Obviously, we can’t just walk up what is now a violent class 5 rapid. It occurs to me that we may have to reverse course and climb onto a ledge until the flood subsides. But how long would that be? Twelve hours? Seventy-two? We have only a few PowerBars left, and we’re already wiped from the daylong climb.
As I’m brooding, Duncan springs into action. The right and left sides of the waterfall are relatively dry. We watch as he free-climbs the right, leaps over the fiercer rapids at the top of the falls, and disappears.
Ten minutes pass. I start thinking terrible thoughts. Then, suddenly, a rope comes down. Another teammate, Mike, grabs hold and ascends the 30-foot face. I go next. Halfway up, I look down into the whirling morass below. Slip here, I think, and you’re dead meat.
I make it over the ledge. There, I find Mike lying on top of Duncan. They’re both wedged inside an alcove, serving as a human anchor for the rope. I throw myself on top of them and stay there until our last teammate, Tommy, makes it safely to the top.
And yet the waterfall isn’t our biggest concern. On the way in, the passage had been nearly sealed off by a massive boulder. We’d barely managed to squeeze around the edges. If the water has risen above it, we’ll be trapped.

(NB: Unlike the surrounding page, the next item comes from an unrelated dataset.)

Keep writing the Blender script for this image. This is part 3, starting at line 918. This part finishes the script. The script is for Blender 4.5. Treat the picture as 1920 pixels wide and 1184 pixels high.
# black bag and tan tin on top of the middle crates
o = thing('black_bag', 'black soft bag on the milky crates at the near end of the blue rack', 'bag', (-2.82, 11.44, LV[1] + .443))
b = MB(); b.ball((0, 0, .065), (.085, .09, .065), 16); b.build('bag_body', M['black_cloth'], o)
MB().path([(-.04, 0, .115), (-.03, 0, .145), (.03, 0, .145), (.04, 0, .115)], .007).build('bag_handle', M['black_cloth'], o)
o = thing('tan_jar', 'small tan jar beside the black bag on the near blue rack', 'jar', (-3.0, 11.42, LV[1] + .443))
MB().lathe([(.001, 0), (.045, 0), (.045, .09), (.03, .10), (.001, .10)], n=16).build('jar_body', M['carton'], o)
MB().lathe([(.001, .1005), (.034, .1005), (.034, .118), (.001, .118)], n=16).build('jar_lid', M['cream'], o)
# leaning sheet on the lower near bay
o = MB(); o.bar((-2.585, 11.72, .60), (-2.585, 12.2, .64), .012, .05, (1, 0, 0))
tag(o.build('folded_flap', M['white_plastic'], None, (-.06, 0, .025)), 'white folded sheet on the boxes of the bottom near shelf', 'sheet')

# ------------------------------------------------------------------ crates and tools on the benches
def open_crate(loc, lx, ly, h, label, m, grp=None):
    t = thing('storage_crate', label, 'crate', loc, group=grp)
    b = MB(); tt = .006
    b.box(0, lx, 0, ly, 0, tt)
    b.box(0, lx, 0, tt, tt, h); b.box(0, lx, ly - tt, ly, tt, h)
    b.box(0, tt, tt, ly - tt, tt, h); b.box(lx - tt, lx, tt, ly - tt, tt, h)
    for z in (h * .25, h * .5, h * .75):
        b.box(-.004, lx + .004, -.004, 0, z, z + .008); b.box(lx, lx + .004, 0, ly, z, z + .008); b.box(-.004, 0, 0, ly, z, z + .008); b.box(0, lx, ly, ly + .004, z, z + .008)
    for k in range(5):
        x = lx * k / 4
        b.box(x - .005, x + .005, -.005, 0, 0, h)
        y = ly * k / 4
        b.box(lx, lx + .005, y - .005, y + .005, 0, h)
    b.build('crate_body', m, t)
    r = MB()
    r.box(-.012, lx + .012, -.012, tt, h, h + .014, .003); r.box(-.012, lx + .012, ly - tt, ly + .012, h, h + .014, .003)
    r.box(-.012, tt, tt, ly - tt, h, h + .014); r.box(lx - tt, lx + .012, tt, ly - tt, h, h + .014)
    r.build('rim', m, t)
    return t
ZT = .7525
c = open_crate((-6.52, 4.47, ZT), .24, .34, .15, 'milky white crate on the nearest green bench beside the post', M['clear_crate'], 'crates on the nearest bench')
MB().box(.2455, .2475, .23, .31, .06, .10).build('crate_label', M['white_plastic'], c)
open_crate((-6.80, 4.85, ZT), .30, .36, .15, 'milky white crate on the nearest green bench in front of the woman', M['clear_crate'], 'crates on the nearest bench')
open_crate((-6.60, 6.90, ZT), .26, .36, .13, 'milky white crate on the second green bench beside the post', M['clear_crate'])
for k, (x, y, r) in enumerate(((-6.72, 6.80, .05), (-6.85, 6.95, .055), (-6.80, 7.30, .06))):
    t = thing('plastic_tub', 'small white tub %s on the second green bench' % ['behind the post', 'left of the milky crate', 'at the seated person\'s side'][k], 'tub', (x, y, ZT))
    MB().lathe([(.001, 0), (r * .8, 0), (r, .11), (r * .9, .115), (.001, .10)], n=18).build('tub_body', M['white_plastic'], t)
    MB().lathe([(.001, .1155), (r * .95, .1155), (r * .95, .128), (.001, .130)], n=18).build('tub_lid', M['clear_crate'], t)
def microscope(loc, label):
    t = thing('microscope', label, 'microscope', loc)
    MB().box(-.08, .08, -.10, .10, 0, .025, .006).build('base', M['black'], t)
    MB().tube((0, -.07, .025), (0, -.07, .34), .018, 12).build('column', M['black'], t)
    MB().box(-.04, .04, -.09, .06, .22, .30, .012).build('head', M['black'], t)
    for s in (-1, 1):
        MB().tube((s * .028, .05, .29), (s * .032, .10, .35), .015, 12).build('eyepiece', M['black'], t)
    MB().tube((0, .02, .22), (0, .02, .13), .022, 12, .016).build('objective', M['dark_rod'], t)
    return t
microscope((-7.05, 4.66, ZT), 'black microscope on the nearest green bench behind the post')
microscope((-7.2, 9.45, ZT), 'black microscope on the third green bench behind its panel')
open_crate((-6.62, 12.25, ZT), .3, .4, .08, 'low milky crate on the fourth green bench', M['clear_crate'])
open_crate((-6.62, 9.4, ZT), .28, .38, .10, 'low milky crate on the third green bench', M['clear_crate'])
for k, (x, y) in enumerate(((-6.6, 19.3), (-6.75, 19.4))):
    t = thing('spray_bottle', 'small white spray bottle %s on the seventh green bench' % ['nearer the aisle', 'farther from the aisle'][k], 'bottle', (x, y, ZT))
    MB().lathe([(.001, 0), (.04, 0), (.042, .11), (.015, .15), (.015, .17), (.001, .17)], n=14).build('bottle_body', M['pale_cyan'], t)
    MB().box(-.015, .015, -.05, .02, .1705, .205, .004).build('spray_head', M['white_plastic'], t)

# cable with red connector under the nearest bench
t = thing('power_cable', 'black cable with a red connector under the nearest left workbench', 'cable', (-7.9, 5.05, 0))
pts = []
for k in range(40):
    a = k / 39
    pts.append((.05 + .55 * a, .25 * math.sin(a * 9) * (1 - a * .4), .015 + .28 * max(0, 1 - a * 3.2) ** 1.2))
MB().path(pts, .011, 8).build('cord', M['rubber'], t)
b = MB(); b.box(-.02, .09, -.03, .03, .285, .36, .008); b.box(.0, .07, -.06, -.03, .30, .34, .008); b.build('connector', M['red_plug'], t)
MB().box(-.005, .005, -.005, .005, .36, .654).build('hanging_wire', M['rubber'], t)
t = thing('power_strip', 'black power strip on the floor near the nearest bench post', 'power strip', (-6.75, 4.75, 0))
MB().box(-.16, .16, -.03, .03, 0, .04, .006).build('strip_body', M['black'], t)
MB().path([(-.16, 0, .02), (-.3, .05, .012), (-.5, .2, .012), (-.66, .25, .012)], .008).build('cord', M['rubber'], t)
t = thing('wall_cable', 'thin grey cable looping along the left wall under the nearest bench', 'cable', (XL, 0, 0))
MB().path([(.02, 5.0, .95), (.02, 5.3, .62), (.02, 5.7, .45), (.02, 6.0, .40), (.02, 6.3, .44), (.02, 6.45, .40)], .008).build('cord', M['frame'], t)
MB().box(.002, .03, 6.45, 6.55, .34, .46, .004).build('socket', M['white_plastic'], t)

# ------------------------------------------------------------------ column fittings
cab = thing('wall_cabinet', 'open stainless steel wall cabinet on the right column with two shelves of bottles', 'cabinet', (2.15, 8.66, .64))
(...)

After a three-hour trek, we reach the boulder. The river is rushing around only one side of it. The water is freezing and neck-deep, but we bypass the rock easily. Another three hours later, we finally emerge from the cave into the pouring rain, shivering and soaked. We find the van idling on the side of the road. Our driver takes one look at us and smiles.
We know we’ll return to Quankou Dong. We’ve left behind stainless-steel climbing bolts in the rock. A year later, we do return. But when we go to clip in, we discover that the bolts have been sheared off the rock by the force of the floodwater. All evidence that we were here before has already been washed away.